Data segment -
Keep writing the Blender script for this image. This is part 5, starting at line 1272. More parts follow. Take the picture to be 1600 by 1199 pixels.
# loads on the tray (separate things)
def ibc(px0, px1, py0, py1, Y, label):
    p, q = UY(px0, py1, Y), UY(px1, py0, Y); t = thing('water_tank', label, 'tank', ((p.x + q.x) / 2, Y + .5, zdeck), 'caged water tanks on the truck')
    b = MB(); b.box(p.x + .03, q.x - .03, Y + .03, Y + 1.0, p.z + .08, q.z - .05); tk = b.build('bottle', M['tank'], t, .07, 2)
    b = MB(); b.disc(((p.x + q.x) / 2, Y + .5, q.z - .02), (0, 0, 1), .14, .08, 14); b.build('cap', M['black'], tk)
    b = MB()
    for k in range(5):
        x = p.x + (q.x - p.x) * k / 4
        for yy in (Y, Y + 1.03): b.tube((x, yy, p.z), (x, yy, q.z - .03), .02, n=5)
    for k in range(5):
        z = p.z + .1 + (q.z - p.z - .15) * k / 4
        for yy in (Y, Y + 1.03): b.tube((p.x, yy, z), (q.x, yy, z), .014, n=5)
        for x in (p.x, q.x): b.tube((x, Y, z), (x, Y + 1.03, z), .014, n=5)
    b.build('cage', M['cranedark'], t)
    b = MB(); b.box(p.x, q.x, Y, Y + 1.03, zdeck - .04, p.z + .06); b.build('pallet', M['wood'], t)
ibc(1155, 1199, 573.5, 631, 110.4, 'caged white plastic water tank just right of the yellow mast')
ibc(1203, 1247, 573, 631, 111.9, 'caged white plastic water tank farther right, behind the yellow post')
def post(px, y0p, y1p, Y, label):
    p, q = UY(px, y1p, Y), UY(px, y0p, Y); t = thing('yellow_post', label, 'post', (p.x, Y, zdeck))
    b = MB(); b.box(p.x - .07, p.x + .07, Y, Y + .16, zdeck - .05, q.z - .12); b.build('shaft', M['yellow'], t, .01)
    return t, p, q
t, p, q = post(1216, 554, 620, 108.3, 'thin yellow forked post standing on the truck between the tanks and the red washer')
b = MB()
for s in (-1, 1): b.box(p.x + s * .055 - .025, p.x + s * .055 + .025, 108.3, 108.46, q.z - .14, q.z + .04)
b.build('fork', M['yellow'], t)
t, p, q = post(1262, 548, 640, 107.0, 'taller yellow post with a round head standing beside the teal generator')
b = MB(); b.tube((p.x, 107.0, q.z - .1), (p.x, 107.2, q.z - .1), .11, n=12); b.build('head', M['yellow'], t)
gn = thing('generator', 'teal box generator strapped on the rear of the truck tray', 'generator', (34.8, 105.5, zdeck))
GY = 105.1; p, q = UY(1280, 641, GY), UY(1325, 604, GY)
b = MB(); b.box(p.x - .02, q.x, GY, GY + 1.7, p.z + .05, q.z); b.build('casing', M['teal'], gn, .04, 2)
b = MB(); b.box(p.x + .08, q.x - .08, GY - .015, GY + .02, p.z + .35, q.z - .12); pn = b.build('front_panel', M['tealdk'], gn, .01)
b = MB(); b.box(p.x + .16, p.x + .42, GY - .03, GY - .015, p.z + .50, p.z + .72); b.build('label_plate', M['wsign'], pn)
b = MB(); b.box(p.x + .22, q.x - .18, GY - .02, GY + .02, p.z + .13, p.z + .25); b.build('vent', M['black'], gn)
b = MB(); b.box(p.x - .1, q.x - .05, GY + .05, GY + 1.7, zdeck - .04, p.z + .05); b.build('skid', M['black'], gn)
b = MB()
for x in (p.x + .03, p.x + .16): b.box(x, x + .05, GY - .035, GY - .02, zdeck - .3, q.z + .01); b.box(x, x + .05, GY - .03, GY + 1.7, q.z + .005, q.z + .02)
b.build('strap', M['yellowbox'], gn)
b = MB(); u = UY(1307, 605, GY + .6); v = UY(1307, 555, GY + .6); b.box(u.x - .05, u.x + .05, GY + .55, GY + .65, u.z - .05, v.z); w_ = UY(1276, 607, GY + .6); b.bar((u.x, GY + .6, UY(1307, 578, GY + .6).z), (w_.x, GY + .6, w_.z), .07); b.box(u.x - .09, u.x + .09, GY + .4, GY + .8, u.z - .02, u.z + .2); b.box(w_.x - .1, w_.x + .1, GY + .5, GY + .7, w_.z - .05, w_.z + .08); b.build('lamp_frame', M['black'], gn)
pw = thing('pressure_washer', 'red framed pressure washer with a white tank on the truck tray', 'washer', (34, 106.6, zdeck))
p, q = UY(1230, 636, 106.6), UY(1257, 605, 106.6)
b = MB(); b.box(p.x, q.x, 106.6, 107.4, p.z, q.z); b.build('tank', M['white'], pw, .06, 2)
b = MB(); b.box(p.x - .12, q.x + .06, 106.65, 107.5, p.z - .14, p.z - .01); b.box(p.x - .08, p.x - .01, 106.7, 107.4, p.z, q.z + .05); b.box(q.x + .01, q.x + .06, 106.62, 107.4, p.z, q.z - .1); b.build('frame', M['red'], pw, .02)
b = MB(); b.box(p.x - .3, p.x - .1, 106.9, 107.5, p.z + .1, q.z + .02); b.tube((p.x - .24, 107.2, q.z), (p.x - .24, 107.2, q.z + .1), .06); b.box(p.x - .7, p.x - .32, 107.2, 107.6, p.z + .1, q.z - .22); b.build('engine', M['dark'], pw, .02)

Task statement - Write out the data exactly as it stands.

Answer to the exercise -
Keep writing the Blender script for this image. This is part 5, starting at line 1272. More parts follow. Take the picture to be 1600 by 1199 pixels.
# loads on the tray (separate things)
def ibc(px0, px1, py0, py1, Y, label):
    p, q = UY(px0, py1, Y), UY(px1, py0, Y); t = thing('water_tank', label, 'tank', ((p.x + q.x) / 2, Y + .5, zdeck), 'caged water tanks on the truck')
    b = MB(); b.box(p.x + .03, q.x - .03, Y + .03, Y + 1.0, p.z + .08, q.z - .05); tk = b.build('bottle', M['tank'], t, .07, 2)
    b = MB(); b.disc(((p.x + q.x) / 2, Y + .5, q.z - .02), (0, 0, 1), .14, .08, 14); b.build('cap', M['black'], tk)
    b = MB()
    for k in range(5):
        x = p.x + (q.x - p.x) * k / 4
        for yy in (Y, Y + 1.03): b.tube((x, yy, p.z), (x, yy, q.z - .03), .02, n=5)
    for k in range(5):
        z = p.z + .1 + (q.z - p.z - .15) * k / 4
        for yy in (Y, Y + 1.03): b.tube((p.x, yy, z), (q.x, yy, z), .014, n=5)
        for x in (p.x, q.x): b.tube((x, Y, z), (x, Y + 1.03, z), .014, n=5)
    b.build('cage', M['cranedark'], t)
    b = MB(); b.box(p.x, q.x, Y, Y + 1.03, zdeck - .04, p.z + .06); b.build('pallet', M['wood'], t)
ibc(1155, 1199, 573.5, 631, 110.4, 'caged white plastic water tank just right of the yellow mast')
ibc(1203, 1247, 573, 631, 111.9, 'caged white plastic water tank farther right, behind the yellow post')
def post(px, y0p, y1p, Y, label):
    p, q = UY(px, y1p, Y), UY(px, y0p, Y); t = thing('yellow_post', label, 'post', (p.x, Y, zdeck))
    b = MB(); b.box(p.x - .07, p.x + .07, Y, Y + .16, zdeck - .05, q.z - .12); b.build('shaft', M['yellow'], t, .01)
    return t, p, q
t, p, q = post(1216, 554, 620, 108.3, 'thin yellow forked post standing on the truck between the tanks and the red washer')
b = MB()
for s in (-1, 1): b.box(p.x + s * .055 - .025, p.x + s * .055 + .025, 108.3, 108.46, q.z - .14, q.z + .04)
b.build('fork', M['yellow'], t)
t, p, q = post(1262, 548, 640, 107.0, 'taller yellow post with a round head standing beside the teal generator')
b = MB(); b.tube((p.x, 107.0, q.z - .1), (p.x, 107.2, q.z - .1), .11, n=12); b.build('head', M['yellow'], t)
gn = thing('generator', 'teal box generator strapped on the rear of the truck tray', 'generator', (34.8, 105.5, zdeck))
GY = 105.1; p, q = UY(1280, 641, GY), UY(1325, 604, GY)
b = MB(); b.box(p.x - .02, q.x, GY, GY + 1.7, p.z + .05, q.z); b.build('casing', M['teal'], gn, .04, 2)
b = MB(); b.box(p.x + .08, q.x - .08, GY - .015, GY + .02, p.z + .35, q.z - .12); pn = b.build('front_panel', M['tealdk'], gn, .01)
b = MB(); b.box(p.x + .16, p.x + .42, GY - .03, GY - .015, p.z + .50, p.z + .72); b.build('label_plate', M['wsign'], pn)
b = MB(); b.box(p.x + .22, q.x - .18, GY - .02, GY + .02, p.z + .13, p.z + .25); b.build('vent', M['black'], gn)
b = MB(); b.box(p.x - .1, q.x - .05, GY + .05, GY + 1.7, zdeck - .04, p.z + .05); b.build('skid', M['black'], gn)
b = MB()
for x in (p.x + .03, p.x + .16): b.box(x, x + .05, GY - .035, GY - .02, zdeck - .3, q.z + .01); b.box(x, x + .05, GY - .03, GY + 1.7, q.z + .005, q.z + .02)
b.build('strap', M['yellowbox'], gn)
b = MB(); u = UY(1307, 605, GY + .6); v = UY(1307, 555, GY + .6); b.box(u.x - .05, u.x + .05, GY + .55, GY + .65, u.z - .05, v.z); w_ = UY(1276, 607, GY + .6); b.bar((u.x, GY + .6, UY(1307, 578, GY + .6).z), (w_.x, GY + .6, w_.z), .07); b.box(u.x - .09, u.x + .09, GY + .4, GY + .8, u.z - .02, u.z + .2); b.box(w_.x - .1, w_.x + .1, GY + .5, GY + .7, w_.z - .05, w_.z + .08); b.build('lamp_frame', M['black'], gn)
pw = thing('pressure_washer', 'red framed pressure washer with a white tank on the truck tray', 'washer', (34, 106.6, zdeck))
p, q = UY(1230, 636, 106.6), UY(1257, 605, 106.6)
b = MB(); b.box(p.x, q.x, 106.6, 107.4, p.z, q.z); b.build('tank', M['white'], pw, .06, 2)
b = MB(); b.box(p.x - .12, q.x + .06, 106.65, 107.5, p.z - .14, p.z - .01); b.box(p.x - .08, p.x - .01, 106.7, 107.4, p.z, q.z + .05); b.box(q.x + .01, q.x + .06, 106.62, 107.4, p.z, q.z - .1); b.build('frame', M['red'], pw, .02)
b = MB(); b.box(p.x - .3, p.x - .1, 106.9, 107.5, p.z + .1, q.z + .02); b.tube((p.x - .24, 107.2, q.z), (p.x - .24, 107.2, q.z + .1), .06); b.box(p.x - .7, p.x - .32, 107.2, 107.6, p.z + .1, q.z - .22); b.build('engine', M['dark'], pw, .02)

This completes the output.